The Grief that Comes with Changing Seasons
Shaking off your old leaves to make room for the new
By Marie Ronnander
In my senior English class, I learned that our favorite books use the movement from one season to another as a backdrop for the protagonist's growth. In summer, there is peace and contentment. Fall brings about adjustment, while winter signals hardship, or even death. Spring is a chance to be resurrected. To me, this all makes poetic sense. Narnia only thaws when evil is destroyed.
Recently, I’ve begun to see myself as a mirror of the season that I’m in. I notice this reflection in the people I love, too: the change of hair color before entering a new school year, or a new tattoo to celebrate a birthday; our experiences are carved into our bodies. We’d like to think we’re separate from the earth around us, but in reality, we change just like the colors of leaves in autumn. And as our past falls away to the wind, it’s the looking back that causes us to catch our breath. After all, the colors were beautiful.
When we’re young, we see the future as a bright, shining sun. We stare into it without sunglasses and let the possibilities of life burn ambition into our retinas and our hearts. As time passes, each breath we exhale is not only energy churned towards these dreams, but also energy left to the past.
This idea falls under the law of conservation: energy is neither created nor destroyed, but rather passed on into different forms. We put our passions, creativity, and love into growing our own leaves, and those leaves are lovely. But when autumn comes, and winds of change sway our branches, some energy must be left behind in order to grow anew.
The idea of moving into a new season, letting all that we experienced fall behind us, is terrifying. Making room in our minds for all that is to come is terrifying. Each fall, I find myself fighting this great fear inside me that the new school year won’t be as sweet as the last. Photos from the previous years cause nostalgia to seep into my bones and settle into my heart. I ache for all that has passed me by. I miss the beautiful colors that are blowing in the wind.

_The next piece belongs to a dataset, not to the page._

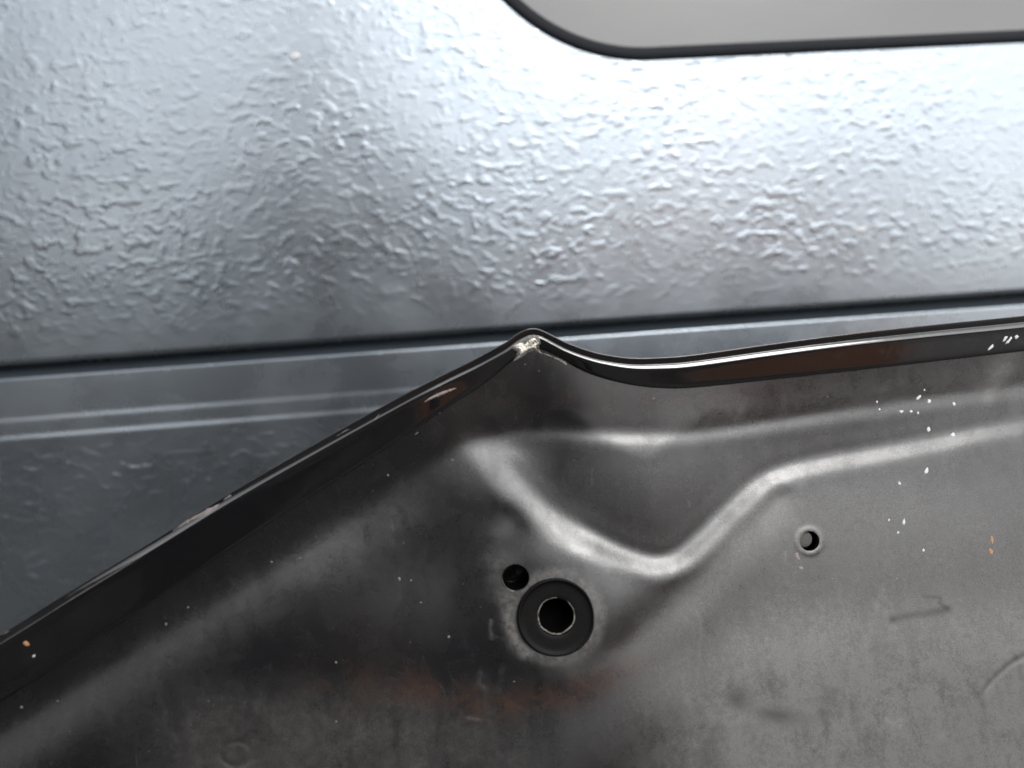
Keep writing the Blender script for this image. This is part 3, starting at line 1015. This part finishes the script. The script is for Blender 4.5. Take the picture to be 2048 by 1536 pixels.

Perhaps these feelings rise because each year, each new season, we are older (perhaps even wiser). There’s so much more life to look back on and cherish. Looking forward is so difficult, especially when what we already have is comfortable (perhaps even content). Our beautiful memories are carefully conserved in golden light, sometimes eclipsing the idea of the future. In these times, fight to remember that the future is what we’re on the earth to create. We are alive to keep living and to keep growing.
I’ll admit that, yes, saying my goodbyes to this summer came with nervous breakdowns and maybe, just maybe, a couple of tears. I fell in love with the rhythm of life I had been following, and to leave that behind clouded my optimism towards the future. However in these same weeks of change, I’ve been able to say some hellos. I moved into a new home with roommates that make my heart feel full. And while my classes are getting exponentially harder, I’m becoming the scientist that my sunblind younger-self always told herself she would be. I’m growing, and no matter how strangely uncomfortable it is, I am determined to keep doing so.
Every year, the earth goes through four seasons. Every year, the cycle starts over. While climate change makes the atmosphere a little hotter and our future a lot more uncertain, the cycle *still starts over*.
We, ourselves, are not impervious to these changes, and they will always make us feel unsure, and perhaps a little shaky. In these moments, don’t be afraid to cling to your roots; forgetting the past only leads to repetition. But in these moments, please, don’t lose sight of where you want to go. Let yourself feel all that you’re feeling, but don’t overlook that little light at the end of the tunnel. That’s your future, and you deserve to bask in it.
You’ll grow new leaves, and they have the potential to be even more vibrant than the last.